## [Information provided]
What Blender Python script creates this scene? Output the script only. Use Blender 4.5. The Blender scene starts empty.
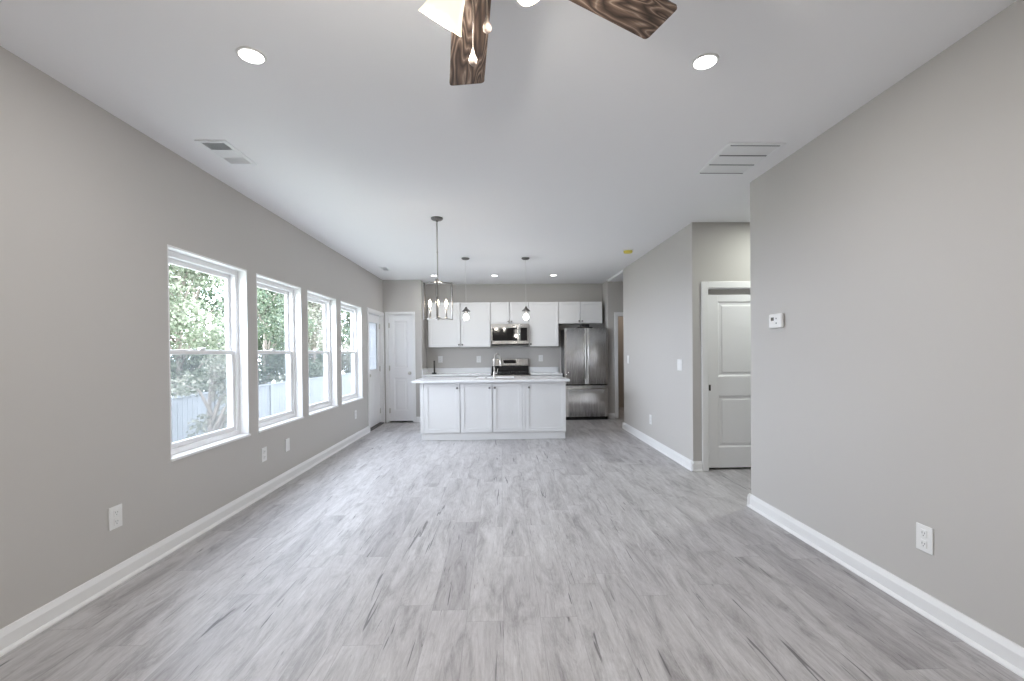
import bpy, bmesh, math, random
from mathutils import Vector, Matrix
C = bpy.context.scene
PI = math.pi
random.seed(7)

# ------------------------------------------------------------------ camera, world, exposure
cam_d = bpy.data.cameras.new('camera')
cam = bpy.data.objects.new('camera', cam_d)
C.collection.objects.link(cam)
FPX = 454.66
cam_d.sensor_fit = 'HORIZONTAL'
cam_d.sensor_width = 36.0
cam_d.lens = FPX / 1024 * 36.0
cam_d.shift_x = (512 - 515.994) / 1024
cam_d.shift_y = (356.9146 - 340.5) / 1024
cam_d.clip_start = 0.02
cam_d.clip_end = 200
YAW, PITCH, ROLL, CAMH = 0.0329, -0.0098, -0.0093, 1.3285


def _ray(u, v):
    c, s = math.cos(ROLL), math.sin(ROLL)
    u, v = u * c + v * s, -u * s + v * c
    x, y, z = u, 1.0, -v
    c, s = math.cos(PITCH), math.sin(PITCH)
    y, z = y * c - z * s, y * s + z * c
    c, s = math.cos(YAW), math.sin(YAW)
    x, y = x * c + y * s, -x * s + y * c
    return Vector((x, y, z))


_F = _ray(0, 0)
_R = (_ray(1, 0) - _F)
_U = (_ray(0, -1) - _F)
cam.matrix_world = Matrix(((_R.x, _U.x, -_F.x, 0), (_R.y, _U.y, -_F.y, 0), (_R.z, _U.z, -_F.z, CAMH), (0, 0, 0, 1)))
C.camera = cam

W = bpy.data.worlds.new('overcast_sky')
C.world = W
W.use_nodes = True
_bg = W.node_tree.nodes['Background']
_bg.inputs[0].default_value = (0.77, 0.86, 1.0, 1)
_bg.inputs[1].default_value = 13.5
C.view_settings.view_transform = 'Standard'
C.view_settings.look = 'None'
C.view_settings.gamma = 1.0
C.view_settings.use_curve_mapping = False
C.view_settings.exposure = 0.66
C.cycles.use_denoising = True
C.cycles.max_bounces = 12
C.cycles.diffuse_bounces = 6
C.cycles.transparent_max_bounces = 16
C.cycles.sample_clamp_indirect = 6.0
C.cycles.caustics_reflective = False
C.cycles.caustics_refractive = False
LAMP = 1.05       # one dial for all the ceiling lamps

# ------------------------------------------------------------------ room measures (metres, camera at the origin)
XL, XR, H = -2.255, 2.110, 2.74
YB = -1.90                       # wall behind the camera
Y_NEAR_END = 3.777               # end of the near right-hand wall
Y_REC = 4.943                    # wall of the recess with the sliding door
Y_FAR_END = 7.760                # end of the far right-hand wall
Y_PAN, X_PAN = 8.809, -1.525     # pantry closet front and its corner
Y_KIT = 9.385                    # kitchen back wall
Y_HALL = 8.90
XE = 4.20                        # outer east side of the rooms on the right
YN = 10.70
WT = 0.15

# ------------------------------------------------------------------ materials
def nt(name):
    m = bpy.data.materials.new(name)
    m.use_nodes = True
    t = m.node_tree
    b = t.nodes['Principled BSDF']
    return m, t, b


def mat(name, col, rough=0.5, metal=0.0, spec=0.5, bump=0.0, bscale=60.0, var=0.0, vscale=4.0):
    m, t, b = nt(name)
    b.inputs['Roughness'].default_value = rough
    b.inputs['Metallic'].default_value = metal
    b.inputs['Specular IOR Level'].default_value = spec
    b.inputs['Base Color'].default_value = (*col, 1)
    tc = t.nodes.new('ShaderNodeTexCoord')
    if var > 0:
        n = t.nodes.new('ShaderNodeTexNoise')
        n.inputs['Scale'].default_value = vscale
        n.inputs['Detail'].default_value = 4
        t.links.new(tc.outputs['Object'], n.inputs['Vector'])
        r = t.nodes.new('ShaderNodeMixRGB')
        r.inputs[1].default_value = (*[c * (1 - var) for c in col], 1)
        r.inputs[2].default_value = (*[min(1, c * (1 + var)) for c in col], 1)
        t.links.new(n.outputs['Fac'], r.inputs[0])
        t.links.new(r.outputs[0], b.inputs['Base Color'])
    if bump > 0:
        n = t.nodes.new('ShaderNodeTexNoise')
        n.inputs['Scale'].default_value = bscale
        n.inputs['Detail'].default_value = 3
        t.links.new(tc.outputs['Object'], n.inputs['Vector'])
        bp = t.nodes.new('ShaderNodeBump')
        bp.inputs['Strength'].default_value = bump
        bp.inputs['Distance'].default_value = 0.002
        t.links.new(n.outputs['Fac'], bp.inputs['Height'])
        t.links.new(bp.outputs[0], b.inputs['Normal'])
    return m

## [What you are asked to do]
Restate exactly, please, only the lines between the start of the data and the line containing "random.seed(7)", both ends included, skipping the pictures.

## [Problem solution]
What Blender Python script creates this scene? Output the script only. Use Blender 4.5. The Blender scene starts empty.
import bpy, bmesh, math, random
from mathutils import Vector, Matrix
C = bpy.context.scene
PI = math.pi
random.seed(7)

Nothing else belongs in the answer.